[41]  It will also be recollected that the gerunds and participles will, in that language, often subserve the same office. Thus we have, ante domandum, before they are tamed; urit videndo, he burns when he looks; cum Epicurus voluptate metiens summum bonum, whereas Epicurus who measures the chief good by pleasure.

[42]  This is an exception to what we find in English, and other languages, the finite verb in them being very seldom found after an oblique case; i. e., after any case beside the nominative, unless the relative, or the personal pronoun with some conjunction, intervene. We may observe, also, that the verbal particles will be often prefixed to other words beside the verb; e. g., e kore koe e pai kia mau e hanga? Are you not willing that you should do it? kia mou ai te kainga, that the land should be yours.

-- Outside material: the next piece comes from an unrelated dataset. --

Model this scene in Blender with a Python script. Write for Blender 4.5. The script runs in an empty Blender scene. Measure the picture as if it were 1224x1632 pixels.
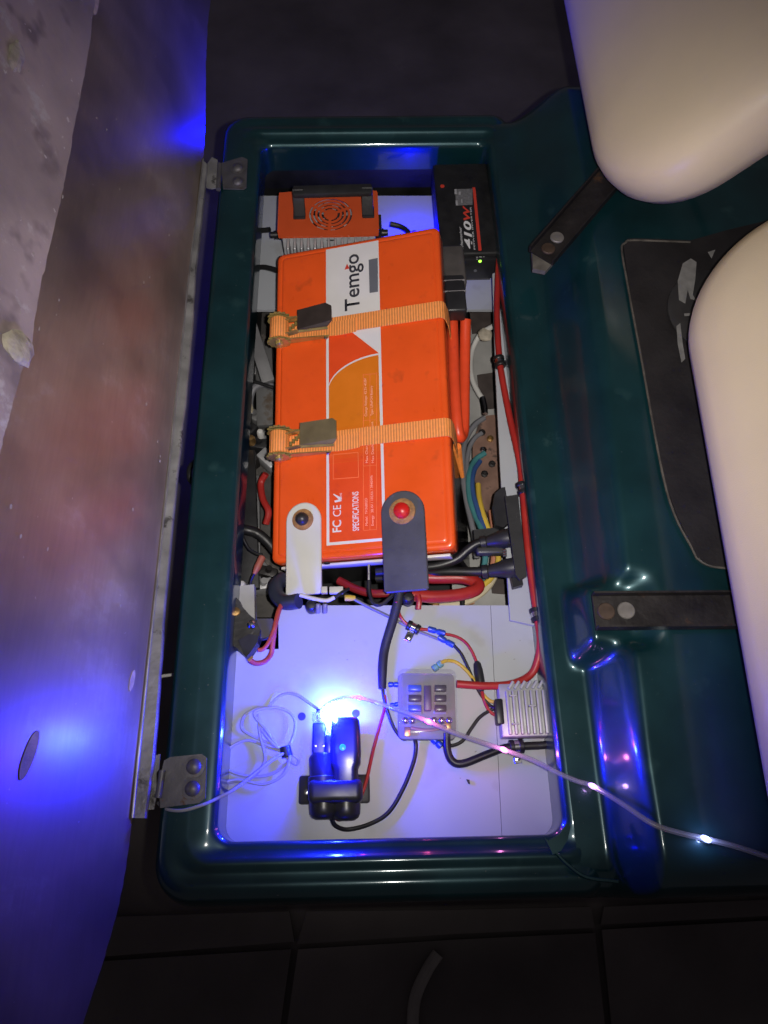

[43]  That the English language had once a similar tendency might, we think, be shewn by many examples. Thus we hear, "have pity on me," "have her forth," "I have remembrance of thee in my prayer." Many of our tenses, also, are formed by this auxiliary; e. g., "I have seen," "he had gone," "I would have loved, &c." The frequent use, also, of this form in the Greek may be seen in Donnegan's Greek Lexicon, under "echo," to hold.

[44]  As the English language supplies but few illustrations of this mode of construction, we will here lay before the student some extracts from Professor Lee's Hebrew Grammar, as well to shew how much this usage obtains in Oriental languages, as to enable him to enter more readily into the subject. Professor L. says, page 328, "any writer commencing his narrative, will necessarily speak of past, present, or future events with reference to the period in which his statement is made." This, he says, is the "absolute use of the tense." Again, "A person may speak of those events with reference to some other period, or event, already introduced into the context. This is the relative use—Hence, a preterite connected with another preterite will be equivalent to our pluperfect; a present following a preterite to our imperfect, and so on." Again, page 330, "They, the Arabians, consider the present tense as of two kinds; one they term the real present, which is what our grammarians always understand by the present tense. The other they term the present as to the narration; by which they mean the time contemporary with any event, and which may therefore be considered as present with it, although past, present, or future with regard to the real or absolute present tense." In page 334 is a good illustration from the Persian: "last night I go to the house of a friend, and there see a delightful assembly, and enjoy a most pleasing spectacle." The student will see in the above example that go, see, and enjoy, are relative presents, being presents to last night, the time in which the speaker, in his imagination, now places himself. This mode of construction abounds in the O. and N. T., vid., for example, Mark xiv., he saw Levi and says to him. Says, here, is present to saw, though past to the time of the narration.

[45]  Note.—The student is recommended to notice the various forms contained in the preceding table, and to endeavour to add to them from his own observation. It would also be most useful to throw into one form all the various examples of simple and compound times that he will find in pages 37, 41, to 44, as well also as those contained in the preceding part of this chapter.

[46]  The passive verbs wheterongia, titahangia, &c., to which we allude, page 39, note, may, we think, on reflection, be most correctly reduced to this head.

CHAPTER XX.
OF THE PREPOSITIONS, ADVERBS, AND CONJUNCTIONS.

These have been considered at large in chapters 8, 9, 10, 11, and require now but little notice. We proceed to consider the prepositions which follow the verbs, and to offer a few other remarks respecting them.

Verbal postfixes.—An active verb will (as was observed page 60) take i after it, to denote the object of the action. Sometimes, however, ki will be found to supply its place; e. g., mohio ki a ia, matau ki a ia, wehi ki a ia, whakaaro ki tena mea, karanga ki a ia, kua mau ki te pu, seized his gun. Whiwhi ki te toki, obtain an axe, &c.